━━━ DATASET RECORDS
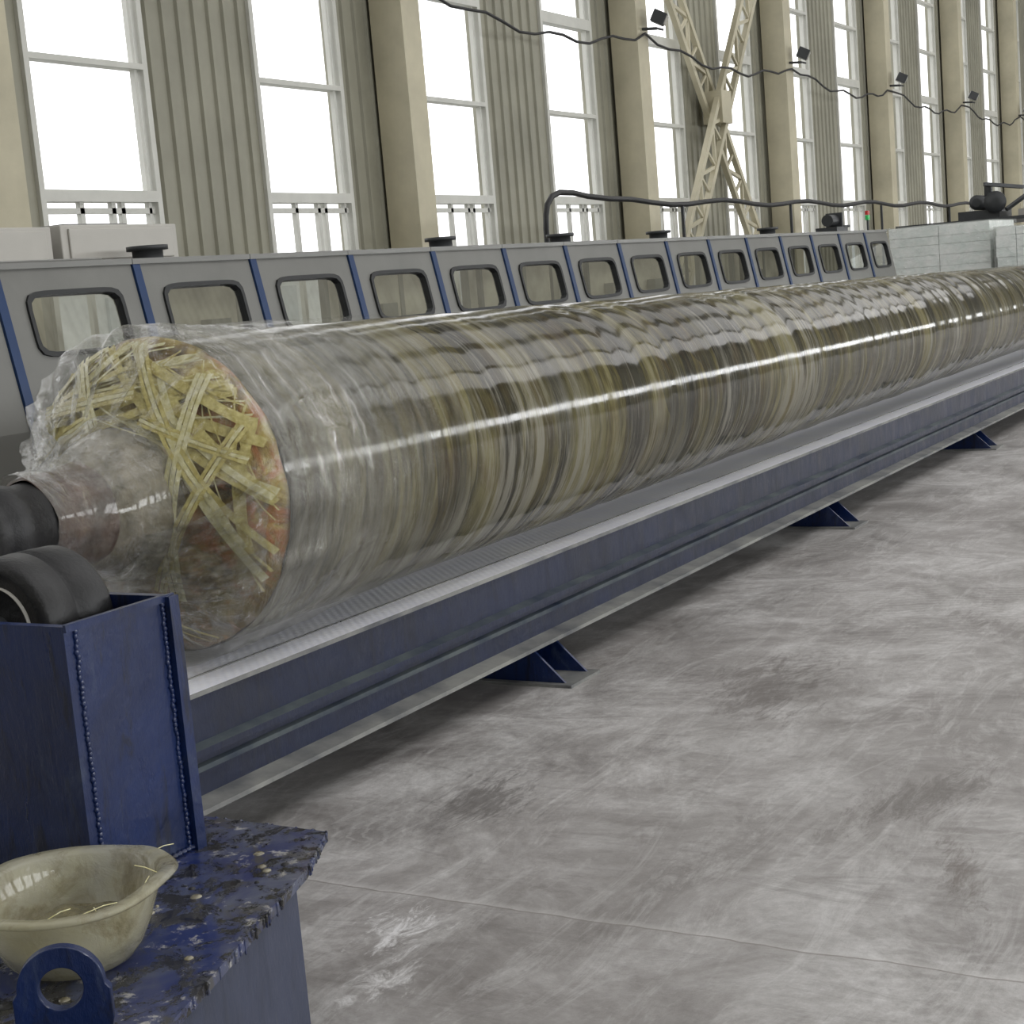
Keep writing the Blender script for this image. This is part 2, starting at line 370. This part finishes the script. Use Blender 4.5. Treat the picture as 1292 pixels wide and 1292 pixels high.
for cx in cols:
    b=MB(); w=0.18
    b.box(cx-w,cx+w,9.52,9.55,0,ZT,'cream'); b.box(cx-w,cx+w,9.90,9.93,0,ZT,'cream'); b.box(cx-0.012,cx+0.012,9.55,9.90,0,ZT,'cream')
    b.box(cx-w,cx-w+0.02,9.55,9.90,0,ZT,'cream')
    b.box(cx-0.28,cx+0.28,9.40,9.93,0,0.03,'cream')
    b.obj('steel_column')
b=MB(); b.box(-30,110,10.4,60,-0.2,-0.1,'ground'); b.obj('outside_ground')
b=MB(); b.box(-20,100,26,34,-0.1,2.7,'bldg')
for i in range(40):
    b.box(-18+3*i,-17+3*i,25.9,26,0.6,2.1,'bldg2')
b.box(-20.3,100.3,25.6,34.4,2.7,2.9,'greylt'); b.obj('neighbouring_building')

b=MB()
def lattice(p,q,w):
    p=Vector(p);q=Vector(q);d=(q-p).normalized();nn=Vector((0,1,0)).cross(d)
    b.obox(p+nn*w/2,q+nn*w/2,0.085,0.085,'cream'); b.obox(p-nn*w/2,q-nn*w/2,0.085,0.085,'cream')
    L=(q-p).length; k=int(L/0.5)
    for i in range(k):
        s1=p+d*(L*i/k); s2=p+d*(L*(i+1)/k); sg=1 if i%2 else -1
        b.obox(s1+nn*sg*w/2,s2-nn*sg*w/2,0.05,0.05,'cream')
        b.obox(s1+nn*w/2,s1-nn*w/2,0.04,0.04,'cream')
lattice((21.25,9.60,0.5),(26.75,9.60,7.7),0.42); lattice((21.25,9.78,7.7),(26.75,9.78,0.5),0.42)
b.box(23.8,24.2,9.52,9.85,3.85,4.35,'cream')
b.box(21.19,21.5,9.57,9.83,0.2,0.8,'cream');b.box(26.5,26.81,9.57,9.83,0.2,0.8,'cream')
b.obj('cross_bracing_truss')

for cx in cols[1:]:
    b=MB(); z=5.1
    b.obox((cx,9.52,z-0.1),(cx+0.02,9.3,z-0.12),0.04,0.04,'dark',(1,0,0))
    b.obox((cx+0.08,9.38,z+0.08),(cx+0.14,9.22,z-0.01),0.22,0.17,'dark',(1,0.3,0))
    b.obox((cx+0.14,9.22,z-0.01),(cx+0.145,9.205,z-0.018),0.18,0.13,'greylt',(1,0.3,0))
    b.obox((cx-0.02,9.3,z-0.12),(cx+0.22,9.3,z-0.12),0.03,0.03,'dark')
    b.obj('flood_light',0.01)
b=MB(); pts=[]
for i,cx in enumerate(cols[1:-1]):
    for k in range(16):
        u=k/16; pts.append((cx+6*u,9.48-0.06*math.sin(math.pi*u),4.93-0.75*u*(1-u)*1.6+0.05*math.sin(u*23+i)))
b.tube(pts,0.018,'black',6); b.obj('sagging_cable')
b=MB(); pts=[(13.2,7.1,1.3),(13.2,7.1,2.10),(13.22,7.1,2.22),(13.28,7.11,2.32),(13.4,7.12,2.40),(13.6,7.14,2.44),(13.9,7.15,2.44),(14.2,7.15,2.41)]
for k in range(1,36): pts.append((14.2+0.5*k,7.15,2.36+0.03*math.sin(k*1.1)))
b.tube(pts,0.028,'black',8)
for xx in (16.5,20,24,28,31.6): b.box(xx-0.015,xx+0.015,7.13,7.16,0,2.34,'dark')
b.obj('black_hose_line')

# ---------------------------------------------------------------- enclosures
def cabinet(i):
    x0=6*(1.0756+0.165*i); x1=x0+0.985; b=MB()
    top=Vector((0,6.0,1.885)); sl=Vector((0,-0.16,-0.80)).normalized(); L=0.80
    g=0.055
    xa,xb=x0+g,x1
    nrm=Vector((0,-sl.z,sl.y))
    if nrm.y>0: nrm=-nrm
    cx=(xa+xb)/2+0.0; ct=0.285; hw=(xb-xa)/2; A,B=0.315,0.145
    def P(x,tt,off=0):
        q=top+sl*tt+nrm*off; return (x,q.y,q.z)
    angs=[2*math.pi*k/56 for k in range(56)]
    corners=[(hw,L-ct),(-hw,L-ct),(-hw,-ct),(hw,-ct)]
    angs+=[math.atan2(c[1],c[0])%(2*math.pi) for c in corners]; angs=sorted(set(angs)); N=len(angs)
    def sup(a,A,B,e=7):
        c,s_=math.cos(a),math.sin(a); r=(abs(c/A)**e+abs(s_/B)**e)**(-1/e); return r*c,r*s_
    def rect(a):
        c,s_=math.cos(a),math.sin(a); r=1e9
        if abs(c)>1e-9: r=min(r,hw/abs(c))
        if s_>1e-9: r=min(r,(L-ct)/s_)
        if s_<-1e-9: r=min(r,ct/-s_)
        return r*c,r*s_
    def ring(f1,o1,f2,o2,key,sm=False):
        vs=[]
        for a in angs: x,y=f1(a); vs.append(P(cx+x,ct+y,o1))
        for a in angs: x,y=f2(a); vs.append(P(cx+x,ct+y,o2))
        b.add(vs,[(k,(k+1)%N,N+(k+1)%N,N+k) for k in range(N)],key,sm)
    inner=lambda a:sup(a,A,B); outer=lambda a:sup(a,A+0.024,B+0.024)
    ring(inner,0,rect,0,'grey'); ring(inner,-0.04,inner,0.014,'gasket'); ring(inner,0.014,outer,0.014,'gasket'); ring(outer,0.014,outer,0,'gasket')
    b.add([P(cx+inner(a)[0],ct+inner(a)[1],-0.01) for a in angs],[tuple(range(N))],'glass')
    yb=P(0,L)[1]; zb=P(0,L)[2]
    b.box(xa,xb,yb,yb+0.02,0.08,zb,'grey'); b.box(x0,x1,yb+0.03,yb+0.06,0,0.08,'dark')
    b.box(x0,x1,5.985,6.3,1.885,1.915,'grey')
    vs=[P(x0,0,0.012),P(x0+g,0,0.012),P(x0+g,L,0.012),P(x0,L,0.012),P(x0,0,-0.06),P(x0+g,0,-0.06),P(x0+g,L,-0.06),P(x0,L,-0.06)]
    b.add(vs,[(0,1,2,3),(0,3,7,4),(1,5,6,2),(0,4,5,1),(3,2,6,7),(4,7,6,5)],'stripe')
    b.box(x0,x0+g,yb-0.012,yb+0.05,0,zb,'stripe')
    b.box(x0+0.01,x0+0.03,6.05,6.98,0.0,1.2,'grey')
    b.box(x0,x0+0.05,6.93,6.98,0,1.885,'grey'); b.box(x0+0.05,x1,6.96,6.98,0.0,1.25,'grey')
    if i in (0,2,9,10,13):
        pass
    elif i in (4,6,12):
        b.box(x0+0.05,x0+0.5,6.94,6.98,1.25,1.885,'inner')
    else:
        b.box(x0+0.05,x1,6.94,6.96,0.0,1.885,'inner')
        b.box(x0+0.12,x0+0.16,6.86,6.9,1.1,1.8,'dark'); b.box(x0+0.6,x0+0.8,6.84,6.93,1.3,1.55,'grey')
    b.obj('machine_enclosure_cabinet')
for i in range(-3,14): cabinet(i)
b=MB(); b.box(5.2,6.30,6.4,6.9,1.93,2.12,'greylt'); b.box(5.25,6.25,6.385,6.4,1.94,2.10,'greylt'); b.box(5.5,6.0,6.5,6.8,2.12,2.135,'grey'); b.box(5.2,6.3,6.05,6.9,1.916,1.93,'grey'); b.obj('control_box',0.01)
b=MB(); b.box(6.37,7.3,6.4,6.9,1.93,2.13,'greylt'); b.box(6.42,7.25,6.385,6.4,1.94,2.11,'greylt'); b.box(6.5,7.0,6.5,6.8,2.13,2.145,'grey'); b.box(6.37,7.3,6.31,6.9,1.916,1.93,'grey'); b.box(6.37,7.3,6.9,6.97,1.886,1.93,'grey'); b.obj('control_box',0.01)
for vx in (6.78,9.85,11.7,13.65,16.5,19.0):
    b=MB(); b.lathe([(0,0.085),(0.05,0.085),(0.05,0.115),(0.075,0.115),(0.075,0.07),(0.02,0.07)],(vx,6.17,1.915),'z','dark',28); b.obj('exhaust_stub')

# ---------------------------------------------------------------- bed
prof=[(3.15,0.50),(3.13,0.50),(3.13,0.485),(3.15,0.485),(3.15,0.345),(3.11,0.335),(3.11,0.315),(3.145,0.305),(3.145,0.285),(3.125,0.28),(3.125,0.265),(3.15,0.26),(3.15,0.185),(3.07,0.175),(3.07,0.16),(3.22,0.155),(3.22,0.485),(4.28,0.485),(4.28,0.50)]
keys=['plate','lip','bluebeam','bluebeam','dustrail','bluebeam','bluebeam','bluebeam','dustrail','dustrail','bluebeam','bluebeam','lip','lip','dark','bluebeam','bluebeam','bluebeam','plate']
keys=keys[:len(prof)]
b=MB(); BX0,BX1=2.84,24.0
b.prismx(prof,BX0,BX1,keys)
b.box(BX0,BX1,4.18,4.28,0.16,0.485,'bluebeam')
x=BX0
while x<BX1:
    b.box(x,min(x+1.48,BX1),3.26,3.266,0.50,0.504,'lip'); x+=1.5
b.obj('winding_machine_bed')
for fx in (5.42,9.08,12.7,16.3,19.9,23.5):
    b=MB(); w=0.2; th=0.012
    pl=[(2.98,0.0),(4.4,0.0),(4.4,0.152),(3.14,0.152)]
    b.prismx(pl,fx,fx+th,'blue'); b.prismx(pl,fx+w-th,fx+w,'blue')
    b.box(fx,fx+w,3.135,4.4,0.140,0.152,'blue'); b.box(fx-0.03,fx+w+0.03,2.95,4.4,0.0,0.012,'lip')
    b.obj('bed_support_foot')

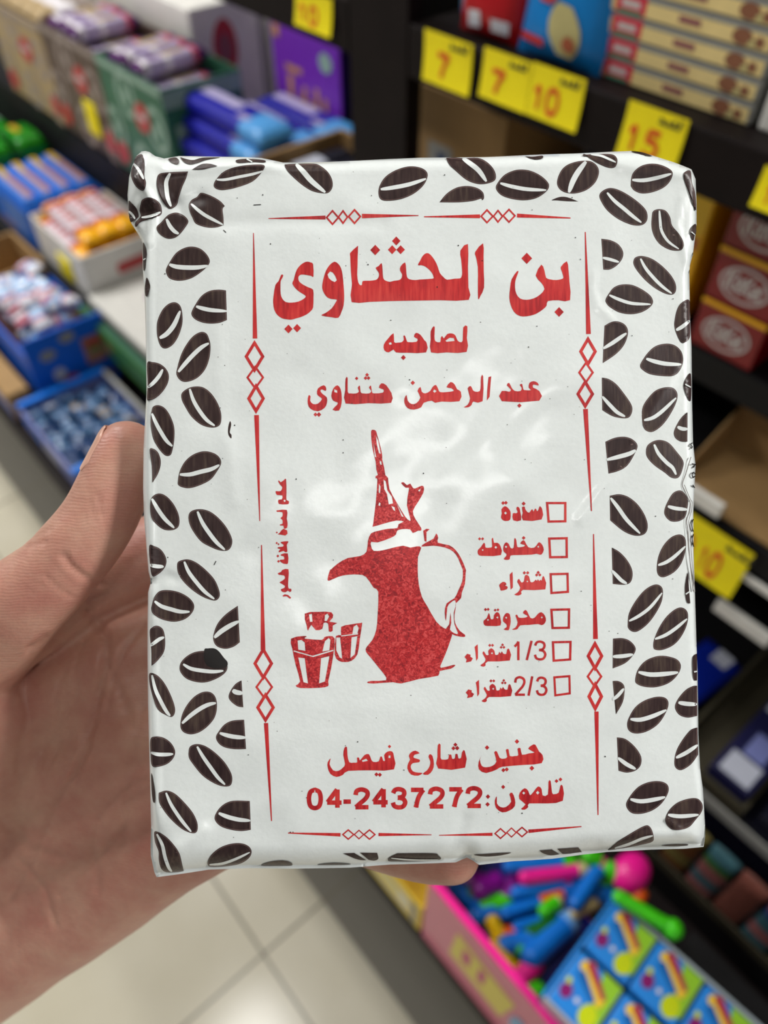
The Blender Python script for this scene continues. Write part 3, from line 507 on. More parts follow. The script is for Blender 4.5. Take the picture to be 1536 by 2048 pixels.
━━━━━━
● EXERCISE INSTRUCTIONS
Repeat, exactly and in full, each line from the start of the data to the line that contains "b.obj('cross_bracing_truss')". Pictures do not go in.

● OUTPUT OF THE TASK
Keep writing the Blender script for this image. This is part 2, starting at line 370. This part finishes the script. Use Blender 4.5. Treat the picture as 1292 pixels wide and 1292 pixels high.
for cx in cols:
    b=MB(); w=0.18
    b.box(cx-w,cx+w,9.52,9.55,0,ZT,'cream'); b.box(cx-w,cx+w,9.90,9.93,0,ZT,'cream'); b.box(cx-0.012,cx+0.012,9.55,9.90,0,ZT,'cream')
    b.box(cx-w,cx-w+0.02,9.55,9.90,0,ZT,'cream')
    b.box(cx-0.28,cx+0.28,9.40,9.93,0,0.03,'cream')
    b.obj('steel_column')
b=MB(); b.box(-30,110,10.4,60,-0.2,-0.1,'ground'); b.obj('outside_ground')
b=MB(); b.box(-20,100,26,34,-0.1,2.7,'bldg')
for i in range(40):
    b.box(-18+3*i,-17+3*i,25.9,26,0.6,2.1,'bldg2')
b.box(-20.3,100.3,25.6,34.4,2.7,2.9,'greylt'); b.obj('neighbouring_building')

b=MB()
def lattice(p,q,w):
    p=Vector(p);q=Vector(q);d=(q-p).normalized();nn=Vector((0,1,0)).cross(d)
    b.obox(p+nn*w/2,q+nn*w/2,0.085,0.085,'cream'); b.obox(p-nn*w/2,q-nn*w/2,0.085,0.085,'cream')
    L=(q-p).length; k=int(L/0.5)
    for i in range(k):
        s1=p+d*(L*i/k); s2=p+d*(L*(i+1)/k); sg=1 if i%2 else -1
        b.obox(s1+nn*sg*w/2,s2-nn*sg*w/2,0.05,0.05,'cream')
        b.obox(s1+nn*w/2,s1-nn*w/2,0.04,0.04,'cream')
lattice((21.25,9.60,0.5),(26.75,9.60,7.7),0.42); lattice((21.25,9.78,7.7),(26.75,9.78,0.5),0.42)
b.box(23.8,24.2,9.52,9.85,3.85,4.35,'cream')
b.box(21.19,21.5,9.57,9.83,0.2,0.8,'cream');b.box(26.5,26.81,9.57,9.83,0.2,0.8,'cream')
b.obj('cross_bracing_truss')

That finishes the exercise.